Another standout is Cooke, who with Emma makes her the voice of sanity in a town clearly bonkers.  The 'oddity' of her illness is all but forgotten because now we can see that her mind is the most powerful weapon, and Cooke is an excellent actress in her efforts to make us see beyond Emma's cystic fibrosis and into her genuine heart and mind.  In fact, she blows the other secondary characters out of the way (the gruff Romero, the duped deputy, and especially the hesitant but attractive Bradley, who comes across as pretty but flat...and with simply hideous pants that she should burn.  Seriously, those are some UGLY pants).

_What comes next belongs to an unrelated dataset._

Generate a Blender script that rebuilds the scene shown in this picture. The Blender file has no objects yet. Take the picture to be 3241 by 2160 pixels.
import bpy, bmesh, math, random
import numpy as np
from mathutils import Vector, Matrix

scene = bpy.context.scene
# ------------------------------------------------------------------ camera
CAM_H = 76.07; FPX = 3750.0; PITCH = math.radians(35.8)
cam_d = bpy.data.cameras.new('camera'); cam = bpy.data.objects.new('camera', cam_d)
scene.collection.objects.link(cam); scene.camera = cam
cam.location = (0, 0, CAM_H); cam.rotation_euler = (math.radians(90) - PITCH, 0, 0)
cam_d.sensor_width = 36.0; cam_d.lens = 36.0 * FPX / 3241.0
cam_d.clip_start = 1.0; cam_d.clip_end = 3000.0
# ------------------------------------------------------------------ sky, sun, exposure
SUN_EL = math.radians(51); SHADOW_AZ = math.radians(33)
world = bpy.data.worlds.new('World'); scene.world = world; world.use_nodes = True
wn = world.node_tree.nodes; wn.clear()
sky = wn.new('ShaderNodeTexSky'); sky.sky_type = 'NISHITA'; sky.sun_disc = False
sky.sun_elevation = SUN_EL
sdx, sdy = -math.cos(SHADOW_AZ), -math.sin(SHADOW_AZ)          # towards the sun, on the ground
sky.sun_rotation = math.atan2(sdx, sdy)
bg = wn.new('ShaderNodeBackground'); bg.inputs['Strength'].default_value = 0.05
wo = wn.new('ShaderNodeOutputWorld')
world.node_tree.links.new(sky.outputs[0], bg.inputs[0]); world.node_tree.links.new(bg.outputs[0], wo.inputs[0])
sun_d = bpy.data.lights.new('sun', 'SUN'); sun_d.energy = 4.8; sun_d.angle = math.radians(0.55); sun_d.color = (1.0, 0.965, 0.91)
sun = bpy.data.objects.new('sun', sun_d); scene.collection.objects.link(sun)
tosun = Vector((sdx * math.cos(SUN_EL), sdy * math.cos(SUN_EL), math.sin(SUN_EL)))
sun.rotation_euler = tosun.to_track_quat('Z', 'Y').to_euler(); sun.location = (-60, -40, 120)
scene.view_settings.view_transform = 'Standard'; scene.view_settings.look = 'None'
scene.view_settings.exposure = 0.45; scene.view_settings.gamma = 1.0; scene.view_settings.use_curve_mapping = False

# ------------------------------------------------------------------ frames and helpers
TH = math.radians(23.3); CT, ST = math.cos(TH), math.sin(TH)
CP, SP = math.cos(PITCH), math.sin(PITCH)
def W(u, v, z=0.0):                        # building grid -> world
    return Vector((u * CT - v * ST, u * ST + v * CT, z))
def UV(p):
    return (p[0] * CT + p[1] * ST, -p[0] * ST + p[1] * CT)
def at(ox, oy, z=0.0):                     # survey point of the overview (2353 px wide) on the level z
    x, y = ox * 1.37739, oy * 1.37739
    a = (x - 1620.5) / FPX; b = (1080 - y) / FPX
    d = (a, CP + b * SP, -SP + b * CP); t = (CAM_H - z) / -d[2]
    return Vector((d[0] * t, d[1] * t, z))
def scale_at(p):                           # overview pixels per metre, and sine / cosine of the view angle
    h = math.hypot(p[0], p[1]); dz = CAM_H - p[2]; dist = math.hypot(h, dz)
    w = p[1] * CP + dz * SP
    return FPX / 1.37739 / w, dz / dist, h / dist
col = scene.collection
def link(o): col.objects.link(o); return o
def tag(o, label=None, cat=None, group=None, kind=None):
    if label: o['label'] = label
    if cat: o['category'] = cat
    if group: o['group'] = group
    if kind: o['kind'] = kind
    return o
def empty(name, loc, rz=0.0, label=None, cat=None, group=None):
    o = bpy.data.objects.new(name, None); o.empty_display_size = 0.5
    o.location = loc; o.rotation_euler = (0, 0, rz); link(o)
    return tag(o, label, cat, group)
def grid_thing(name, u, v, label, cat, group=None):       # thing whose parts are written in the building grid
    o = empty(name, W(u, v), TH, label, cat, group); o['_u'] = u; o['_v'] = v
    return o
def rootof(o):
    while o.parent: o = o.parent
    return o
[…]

If anything in What's Wrong With Norman, the Jeff Wadlow script does two or three things.  First, it continues building shocking twists in the story (who could imagine that the slightly dippy deputy was part of a white slavery ring?).  Two, it starts building the characters along with the growing nature of the corruption of souls (theirs and the town's).  Three, it still has those Twin Peaks elements (weird town, weirder denizens).  It's a good thing I liked Twin Peaks (at least for a season and a half, until it got too silly even for me). 

Bates Motel is becoming a strong series, with excellent and gripping performances and a storyline that is both true to the original source material and its own creation.    

Master Bates is clearly more than a troubled young man: he is a man coming into a slow and deadly break from reality.